No question it's the field's most beautiful—illuminated (in the style of a medieval manuscript) by Jung's own hand. Beyond the carefully scribed, often gothic-like calligraphy are hundreds of blazingly colored, strikingly detailed paintings depicting Jung's self-imposed hallucinations. (Mr. Shamdasani says Jung was able to do this by using writing to connect with his soul and then visualizing a scene until characters emerged.)
One of the more stunning works on display (image 125) depicts one of Jung's childhood daydreams "in which," writes Mr. Shamdasani, "Alsace is submerged by water, [and] Basle is turned into a port" in the bottom third of the picture. Hovering above is a human figure—legs in lotus position, arms reaching above to support a jug that is connected to a huge mandala with pointillist-like flourishes of red, orange, pink, white, purple and blue.
But don't expect the book's editor to provide his analysis.
"I approach these as a historian," says Mr. Shamdasani, a professor at University College London, "so I refrain from speculation or interpretation of the images. It's not 100% clear—it's clear that Jung thought about each element of these images, and sometimes said it would take him many years to figure out what they actually meant."
No doubt, Jung was captivated by mandalas, not merely because of his attraction to Eastern philosophy, but also because he saw the circular images as, according to Mr. Shamdasani, "representing the self or totality of the personality." Included in the show is Jung's first-known mandala-inspired work, "Systema mundi totius" (image 105), which he illustrated in 1916. The brightly hued circular graphic forms, Mr. Shamdasani says, "represent a pictorial cosmology of the work he was engaged in at that time, which he called 'The Seven Servants to the Dead.' He had a striking parapsychological event in the winter of that year, in which the dead, whom he'd encountered in his fantasies about two years earlier, end up at his door."

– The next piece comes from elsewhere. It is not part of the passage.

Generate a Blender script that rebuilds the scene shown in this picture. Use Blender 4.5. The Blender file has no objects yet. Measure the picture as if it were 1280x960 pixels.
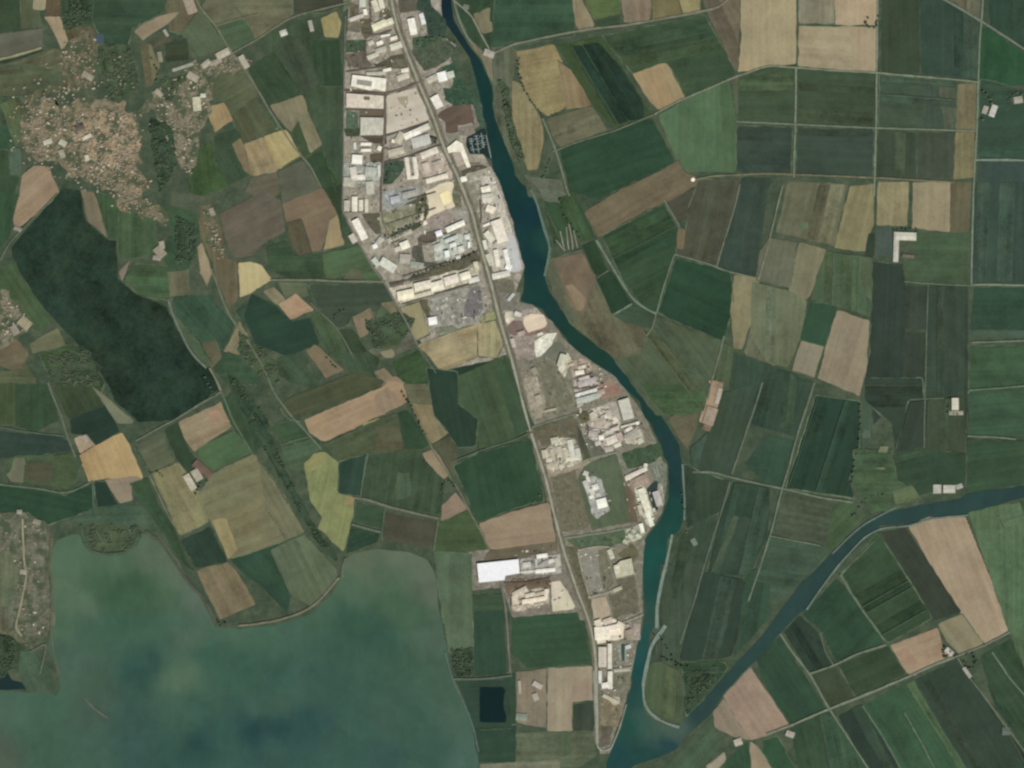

Jung also came across divinities, exemplified by a tempera and gold bronze-on-cardboard piece he painted in 1917. Though it isn't part of "The Red Book," its back contains a passage from the text that Jung inscribed referencing the Cabiri, a group of Greek gods thought to promote fertility. "He who wishes to conquer new land brings down the bridges behind him," Jung writes. "Let us not exist anymore. We are the thousand canals in which everything also flows back again into its origin . . . " While the text seems only tangentially related to multiplying fruitfully, it does suggest Jung's broader message of deconstructing and reconstructing one's soul.
As for the original book itself, open to pages 54 and 55, one might think those two pages had special significance. But Mr. Shamdasani says (while laughing) that the choice was made "simply by taking a look at what [the Hammer Museum] liked."

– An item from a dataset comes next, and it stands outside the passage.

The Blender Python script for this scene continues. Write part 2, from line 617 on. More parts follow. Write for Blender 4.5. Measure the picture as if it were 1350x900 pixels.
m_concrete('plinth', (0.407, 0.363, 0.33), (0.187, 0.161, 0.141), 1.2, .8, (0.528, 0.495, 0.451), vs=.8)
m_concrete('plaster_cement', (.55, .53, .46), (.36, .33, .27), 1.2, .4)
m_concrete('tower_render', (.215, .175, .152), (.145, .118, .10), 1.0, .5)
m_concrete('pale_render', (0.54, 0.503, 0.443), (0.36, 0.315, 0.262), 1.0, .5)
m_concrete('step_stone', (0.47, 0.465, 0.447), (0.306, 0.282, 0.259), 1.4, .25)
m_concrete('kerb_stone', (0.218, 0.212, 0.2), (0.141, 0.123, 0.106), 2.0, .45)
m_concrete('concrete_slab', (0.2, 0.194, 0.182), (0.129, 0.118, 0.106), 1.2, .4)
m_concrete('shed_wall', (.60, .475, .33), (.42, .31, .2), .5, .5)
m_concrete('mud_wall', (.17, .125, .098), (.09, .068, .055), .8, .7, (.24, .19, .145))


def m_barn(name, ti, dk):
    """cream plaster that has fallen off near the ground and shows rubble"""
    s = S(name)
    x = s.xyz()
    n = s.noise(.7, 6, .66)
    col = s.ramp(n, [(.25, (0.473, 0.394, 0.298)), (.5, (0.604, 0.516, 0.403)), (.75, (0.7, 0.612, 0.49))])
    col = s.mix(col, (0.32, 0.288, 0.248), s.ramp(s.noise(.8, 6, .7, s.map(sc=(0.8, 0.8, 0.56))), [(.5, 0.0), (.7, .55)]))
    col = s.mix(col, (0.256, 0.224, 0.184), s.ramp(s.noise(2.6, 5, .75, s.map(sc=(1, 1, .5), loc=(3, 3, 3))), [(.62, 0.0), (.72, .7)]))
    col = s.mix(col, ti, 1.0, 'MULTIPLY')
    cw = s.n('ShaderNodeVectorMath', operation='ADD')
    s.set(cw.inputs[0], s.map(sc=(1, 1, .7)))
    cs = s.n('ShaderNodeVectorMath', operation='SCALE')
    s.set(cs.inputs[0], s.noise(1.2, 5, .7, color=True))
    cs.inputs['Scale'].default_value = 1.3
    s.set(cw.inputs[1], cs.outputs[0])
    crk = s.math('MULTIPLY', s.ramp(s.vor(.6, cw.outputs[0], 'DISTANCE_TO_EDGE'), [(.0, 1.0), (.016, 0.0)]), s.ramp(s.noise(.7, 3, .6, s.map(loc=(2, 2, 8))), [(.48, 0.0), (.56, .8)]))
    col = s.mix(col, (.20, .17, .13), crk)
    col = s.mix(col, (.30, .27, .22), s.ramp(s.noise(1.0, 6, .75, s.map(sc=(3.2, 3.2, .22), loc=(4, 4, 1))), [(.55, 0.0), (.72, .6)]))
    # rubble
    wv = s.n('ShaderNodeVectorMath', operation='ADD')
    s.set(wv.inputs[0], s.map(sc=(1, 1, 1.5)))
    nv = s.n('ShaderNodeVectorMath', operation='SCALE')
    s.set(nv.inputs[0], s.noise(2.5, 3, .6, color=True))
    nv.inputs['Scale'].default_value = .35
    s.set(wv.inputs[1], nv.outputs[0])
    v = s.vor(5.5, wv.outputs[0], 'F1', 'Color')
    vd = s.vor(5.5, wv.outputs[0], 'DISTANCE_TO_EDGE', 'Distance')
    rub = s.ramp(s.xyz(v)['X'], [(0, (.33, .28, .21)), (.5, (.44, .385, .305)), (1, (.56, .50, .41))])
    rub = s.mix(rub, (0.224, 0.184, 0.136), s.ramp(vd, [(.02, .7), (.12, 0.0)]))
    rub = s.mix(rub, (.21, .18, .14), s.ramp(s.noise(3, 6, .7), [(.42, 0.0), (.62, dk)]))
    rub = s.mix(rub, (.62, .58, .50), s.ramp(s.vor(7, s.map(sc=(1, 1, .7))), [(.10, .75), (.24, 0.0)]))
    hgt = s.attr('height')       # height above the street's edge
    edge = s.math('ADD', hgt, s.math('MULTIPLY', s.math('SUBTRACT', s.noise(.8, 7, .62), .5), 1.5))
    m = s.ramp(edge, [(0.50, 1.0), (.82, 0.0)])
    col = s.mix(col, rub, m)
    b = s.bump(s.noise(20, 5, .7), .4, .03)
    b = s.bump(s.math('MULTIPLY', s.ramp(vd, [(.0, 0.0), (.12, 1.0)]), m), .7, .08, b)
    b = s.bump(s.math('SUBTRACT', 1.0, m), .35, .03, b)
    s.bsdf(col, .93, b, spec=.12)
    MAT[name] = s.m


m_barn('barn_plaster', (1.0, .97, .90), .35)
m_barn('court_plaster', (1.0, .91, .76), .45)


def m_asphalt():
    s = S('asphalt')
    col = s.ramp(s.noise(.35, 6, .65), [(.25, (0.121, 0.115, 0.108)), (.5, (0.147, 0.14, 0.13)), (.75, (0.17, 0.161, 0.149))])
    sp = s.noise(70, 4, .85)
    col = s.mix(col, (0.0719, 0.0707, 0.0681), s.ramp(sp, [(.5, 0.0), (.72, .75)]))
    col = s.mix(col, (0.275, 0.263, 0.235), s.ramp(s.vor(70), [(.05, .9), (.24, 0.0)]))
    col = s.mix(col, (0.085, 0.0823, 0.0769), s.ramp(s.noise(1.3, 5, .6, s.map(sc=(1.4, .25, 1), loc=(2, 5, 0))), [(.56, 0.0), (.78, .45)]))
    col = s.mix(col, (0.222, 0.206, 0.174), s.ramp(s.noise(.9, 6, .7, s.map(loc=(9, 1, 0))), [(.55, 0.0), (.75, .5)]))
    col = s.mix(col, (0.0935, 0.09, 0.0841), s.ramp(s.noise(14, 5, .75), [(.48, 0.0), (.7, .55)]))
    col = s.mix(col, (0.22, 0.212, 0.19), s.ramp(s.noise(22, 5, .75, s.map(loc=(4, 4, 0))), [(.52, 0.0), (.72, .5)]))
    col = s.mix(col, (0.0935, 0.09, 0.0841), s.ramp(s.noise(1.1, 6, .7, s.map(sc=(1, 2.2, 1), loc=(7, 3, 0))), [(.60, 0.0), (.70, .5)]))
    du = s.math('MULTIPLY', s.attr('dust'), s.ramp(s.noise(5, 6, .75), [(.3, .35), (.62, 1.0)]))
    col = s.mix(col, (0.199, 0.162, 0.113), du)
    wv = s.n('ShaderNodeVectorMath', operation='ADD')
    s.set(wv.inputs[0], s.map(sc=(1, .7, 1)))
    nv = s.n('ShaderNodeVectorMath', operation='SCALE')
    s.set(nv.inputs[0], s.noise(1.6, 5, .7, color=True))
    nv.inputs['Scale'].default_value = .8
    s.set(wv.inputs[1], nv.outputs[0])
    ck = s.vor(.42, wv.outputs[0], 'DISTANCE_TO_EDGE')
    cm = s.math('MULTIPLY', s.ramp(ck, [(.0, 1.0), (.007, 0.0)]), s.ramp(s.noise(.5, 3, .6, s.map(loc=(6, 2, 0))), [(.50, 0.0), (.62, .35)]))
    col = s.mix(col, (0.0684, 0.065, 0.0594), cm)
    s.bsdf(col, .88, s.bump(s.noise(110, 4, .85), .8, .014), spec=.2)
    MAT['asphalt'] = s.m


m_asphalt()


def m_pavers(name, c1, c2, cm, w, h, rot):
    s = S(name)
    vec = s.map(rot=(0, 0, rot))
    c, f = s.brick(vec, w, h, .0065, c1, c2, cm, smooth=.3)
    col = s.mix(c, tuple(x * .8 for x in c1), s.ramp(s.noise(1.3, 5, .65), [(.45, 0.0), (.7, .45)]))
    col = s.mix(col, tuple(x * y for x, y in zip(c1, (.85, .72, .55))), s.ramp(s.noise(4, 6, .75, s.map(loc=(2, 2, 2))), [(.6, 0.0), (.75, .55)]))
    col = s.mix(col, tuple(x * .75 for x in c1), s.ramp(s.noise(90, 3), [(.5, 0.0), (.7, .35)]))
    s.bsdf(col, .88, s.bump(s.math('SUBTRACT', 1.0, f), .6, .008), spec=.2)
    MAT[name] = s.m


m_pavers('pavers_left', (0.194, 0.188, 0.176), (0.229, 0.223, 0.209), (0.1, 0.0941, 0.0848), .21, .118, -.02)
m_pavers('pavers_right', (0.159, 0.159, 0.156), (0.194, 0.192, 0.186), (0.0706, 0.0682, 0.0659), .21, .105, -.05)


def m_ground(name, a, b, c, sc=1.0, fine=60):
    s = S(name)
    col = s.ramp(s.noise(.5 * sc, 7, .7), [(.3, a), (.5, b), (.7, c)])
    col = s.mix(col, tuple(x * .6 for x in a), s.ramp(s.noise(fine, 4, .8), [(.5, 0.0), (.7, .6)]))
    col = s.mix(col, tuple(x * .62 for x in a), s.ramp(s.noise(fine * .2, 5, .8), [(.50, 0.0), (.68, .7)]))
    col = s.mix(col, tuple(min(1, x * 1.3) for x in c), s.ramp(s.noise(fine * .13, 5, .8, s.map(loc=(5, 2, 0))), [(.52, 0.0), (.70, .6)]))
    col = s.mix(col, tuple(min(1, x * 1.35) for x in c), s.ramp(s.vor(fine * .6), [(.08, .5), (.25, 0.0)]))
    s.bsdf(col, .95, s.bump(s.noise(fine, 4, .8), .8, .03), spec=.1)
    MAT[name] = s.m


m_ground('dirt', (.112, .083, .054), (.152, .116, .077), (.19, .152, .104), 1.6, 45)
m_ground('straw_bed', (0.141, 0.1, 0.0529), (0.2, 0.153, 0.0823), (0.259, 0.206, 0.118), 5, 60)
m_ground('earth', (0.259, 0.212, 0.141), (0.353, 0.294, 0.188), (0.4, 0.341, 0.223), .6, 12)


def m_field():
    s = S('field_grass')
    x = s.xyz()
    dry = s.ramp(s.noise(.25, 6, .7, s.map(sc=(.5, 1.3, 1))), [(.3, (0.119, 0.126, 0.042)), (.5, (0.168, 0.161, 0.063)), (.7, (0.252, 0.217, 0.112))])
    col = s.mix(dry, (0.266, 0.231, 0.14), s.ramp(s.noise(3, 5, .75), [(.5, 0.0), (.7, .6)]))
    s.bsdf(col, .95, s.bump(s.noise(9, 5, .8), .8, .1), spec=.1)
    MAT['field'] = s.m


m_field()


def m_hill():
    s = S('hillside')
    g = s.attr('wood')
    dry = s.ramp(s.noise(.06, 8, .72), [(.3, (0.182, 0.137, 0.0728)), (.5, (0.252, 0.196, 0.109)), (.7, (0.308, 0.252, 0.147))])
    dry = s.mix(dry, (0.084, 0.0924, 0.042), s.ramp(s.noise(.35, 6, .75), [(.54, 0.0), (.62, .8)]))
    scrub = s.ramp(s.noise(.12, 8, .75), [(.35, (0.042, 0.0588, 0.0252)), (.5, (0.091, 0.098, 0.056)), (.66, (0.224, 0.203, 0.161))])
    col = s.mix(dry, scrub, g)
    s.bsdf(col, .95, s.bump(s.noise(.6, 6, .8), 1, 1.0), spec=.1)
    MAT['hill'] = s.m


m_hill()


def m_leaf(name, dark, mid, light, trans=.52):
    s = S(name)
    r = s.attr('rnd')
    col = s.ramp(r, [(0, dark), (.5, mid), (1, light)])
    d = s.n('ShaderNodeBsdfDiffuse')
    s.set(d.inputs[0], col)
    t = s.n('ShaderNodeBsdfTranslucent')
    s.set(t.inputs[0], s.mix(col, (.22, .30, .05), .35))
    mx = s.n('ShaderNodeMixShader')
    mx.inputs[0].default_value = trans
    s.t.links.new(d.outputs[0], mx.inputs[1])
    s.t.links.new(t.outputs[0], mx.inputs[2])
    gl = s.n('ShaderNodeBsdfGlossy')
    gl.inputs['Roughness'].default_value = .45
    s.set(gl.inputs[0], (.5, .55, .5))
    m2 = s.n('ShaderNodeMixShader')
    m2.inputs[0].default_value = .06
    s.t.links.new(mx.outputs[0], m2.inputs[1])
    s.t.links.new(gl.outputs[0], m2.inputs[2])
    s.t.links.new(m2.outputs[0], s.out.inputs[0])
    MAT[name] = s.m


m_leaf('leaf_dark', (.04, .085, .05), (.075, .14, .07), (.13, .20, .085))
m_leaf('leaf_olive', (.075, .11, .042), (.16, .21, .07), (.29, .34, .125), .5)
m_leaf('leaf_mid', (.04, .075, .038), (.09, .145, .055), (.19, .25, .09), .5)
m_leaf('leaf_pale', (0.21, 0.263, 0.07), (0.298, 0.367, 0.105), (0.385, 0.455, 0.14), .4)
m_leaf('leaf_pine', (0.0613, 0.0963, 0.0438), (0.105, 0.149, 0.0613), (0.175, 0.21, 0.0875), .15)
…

One footnote: The volume—which resided in a locked cupboard in Jung's Kusnacht house in the Zurich suburbs after his death in 1961 and was transferred to a bank in 1984—was never finished. "My acquaintance with alchemy took me away from it," Jung wrote in the book's epilogue in 1959, when he finally returned to the work. But he stopped in midsentence, as he had done with the original text.

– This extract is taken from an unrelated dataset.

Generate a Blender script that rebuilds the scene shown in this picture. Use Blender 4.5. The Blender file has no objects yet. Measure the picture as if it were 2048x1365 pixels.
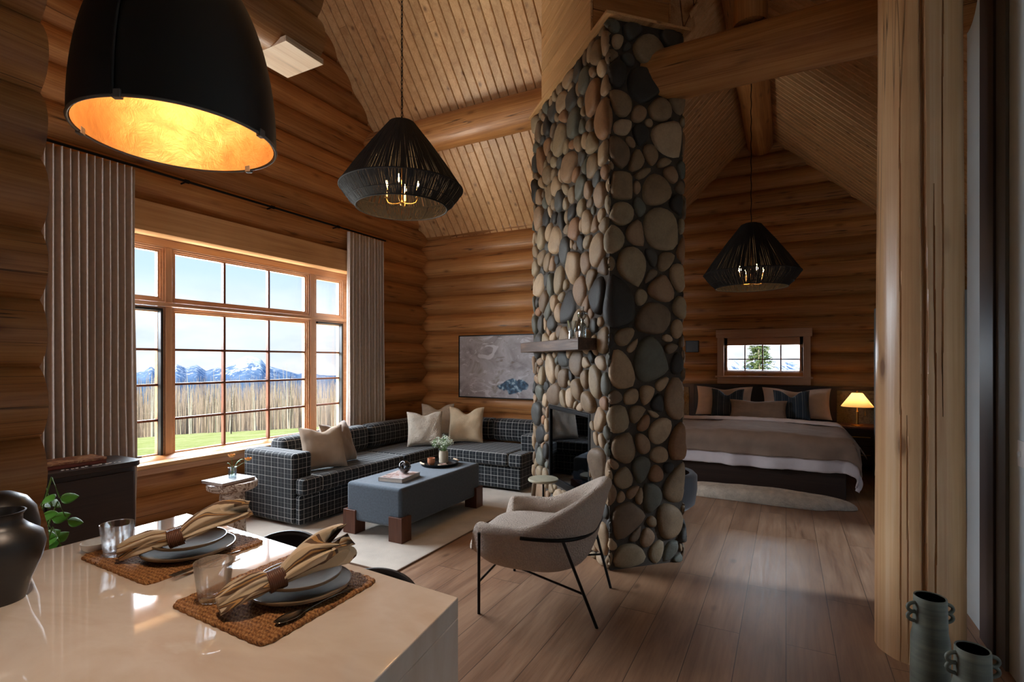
import bpy, math, random
import numpy as np
from mathutils import Vector, Matrix, noise
R = math.radians
SC = bpy.context.scene
COL = SC.collection
random.seed(7)

# ---------------------------------------------------------------- camera, sky, sun, daylight, exposure
cam = bpy.data.cameras.new('camera')
cam.sensor_width = 36.0
cam.lens = 36.0 * 1035.0 / 2048.0
cam.shift_y = (722.0 - 682.5) / 2048.0
cam.clip_end = 6000
cam.clip_start = 0.02
cam_o = bpy.data.objects.new('camera', cam)
COL.objects.link(cam_o)
cam_o.location = (0, 0, 1.5)
cam_o.rotation_euler = (R(90), 0, R(27.9))
SC.camera = cam_o
SC.view_settings.view_transform = 'Standard'
SC.view_settings.look = 'None'
SC.view_settings.gamma = 1
SC.view_settings.use_curve_mapping = False
SC.view_settings.exposure = 0.47
SC.cycles.use_denoising = True
SC.cycles.max_bounces = 9
SC.cycles.diffuse_bounces = 4
SC.cycles.glossy_bounces = 4
SC.cycles.transmission_bounces = 8
SC.cycles.transparent_max_bounces = 16
SC.cycles.sample_clamp_indirect = 4
SC.cycles.caustics_reflective = False
SC.cycles.caustics_refractive = False


def srgb(r, g, b, k=1.0):
    o = []
    for c in (r, g, b):
        c = c / 255.0
        o.append(min(1.0, k * (c / 12.92 if c <= .04045 else ((c + .055) / 1.055) ** 2.4)))
    return (o[0], o[1], o[2], 1.0)


class N:
    """small node-tree helper"""
    def __init__(s, tree):
        s.t = tree

    def n(s, typ, **kw):
        nd = s.t.nodes.new(typ)
        for k, v in kw.items():
            if k.startswith('i_'):
                key = k[2:]
                key = int(key) if key.isdigit() else key.replace('_', ' ')
                s.set(nd, key, v)
            else:
                setattr(nd, k, v)
        return nd

    def set(s, nd, key, v):
        if isinstance(v, bpy.types.NodeSocket):
            s.t.links.new(v, nd.inputs[key])
        elif isinstance(v, bpy.types.Node):
            s.t.links.new(v.outputs[0], nd.inputs[key])
        else:
            nd.inputs[key].default_value = v

    def math(s, op, a, b=None, clamp=False):
        nd = s.t.nodes.new('ShaderNodeMath')
        nd.operation = op
        nd.use_clamp = clamp
        s.set(nd, 0, a)
        if b is not None:
            s.set(nd, 1, b)
        return nd.outputs[0]

    def ramp(s, fac, stops, interp='LINEAR'):
        nd = s.t.nodes.new('ShaderNodeValToRGB')
        cr = nd.color_ramp
        cr.interpolation = interp
        while len(cr.elements) < len(stops):
            cr.elements.new(0.5)
        for e, (p, c) in zip(cr.elements, stops):
            e.position = p
            e.color = c if len(c) == 4 else (*c, 1)
        s.set(nd, 0, fac)
        return nd.outputs[0]

    def mix(s, fac, a, b, blend='MIX'):
        nd = s.t.nodes.new('ShaderNodeMix')
        nd.data_type = 'RGBA'
        nd.blend_type = blend
        s.set(nd, 0, fac)
        s.set(nd, 6, a)
        s.set(nd, 7, b)
        return nd.outputs[2]

    def noise(s, vec, scale, detail=4, rough=.55, dist=0.0):
        nd = s.n('ShaderNodeTexNoise')
        s.set(nd, 'Vector', vec)
        s.set(nd, 'Scale', scale)
        s.set(nd, 'Detail', detail)
        s.set(nd, 'Roughness', rough)
        s.set(nd, 'Distortion', dist)
        return nd.outputs[0]

    def mapping(s, vec, scale=(1, 1, 1), loc=(0, 0, 0), rot=(0, 0, 0)):
        nd = s.n('ShaderNodeMapping')
        s.set(nd, 'Vector', vec)
        s.set(nd, 'Scale', scale)
        s.set(nd, 'Location', loc)
        s.set(nd, 'Rotation', rot)
        return nd.outputs[0]

    def bump(s, h, strength=.3, dist=.01):
        nd = s.n('ShaderNodeBump')
        s.set(nd, 'Height', h)
        s.set(nd, 'Strength', strength)
        s.set(nd, 'Distance', dist)
        return nd.outputs[0]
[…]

As Jung explained on the final page: "to the superficial observer, it will appear like madness." Yet Mr. Shamdasani says Jung was engaged in a clearly controlled experiment. "There wasn't anything like a psychosis," he insists. In fact, what emerged during what many describe as a crippling depression were Jung's groundbreaking theories on archetypes, the collective unconscious, and the process of individuation—the interior work one must engage in to become a person or individual.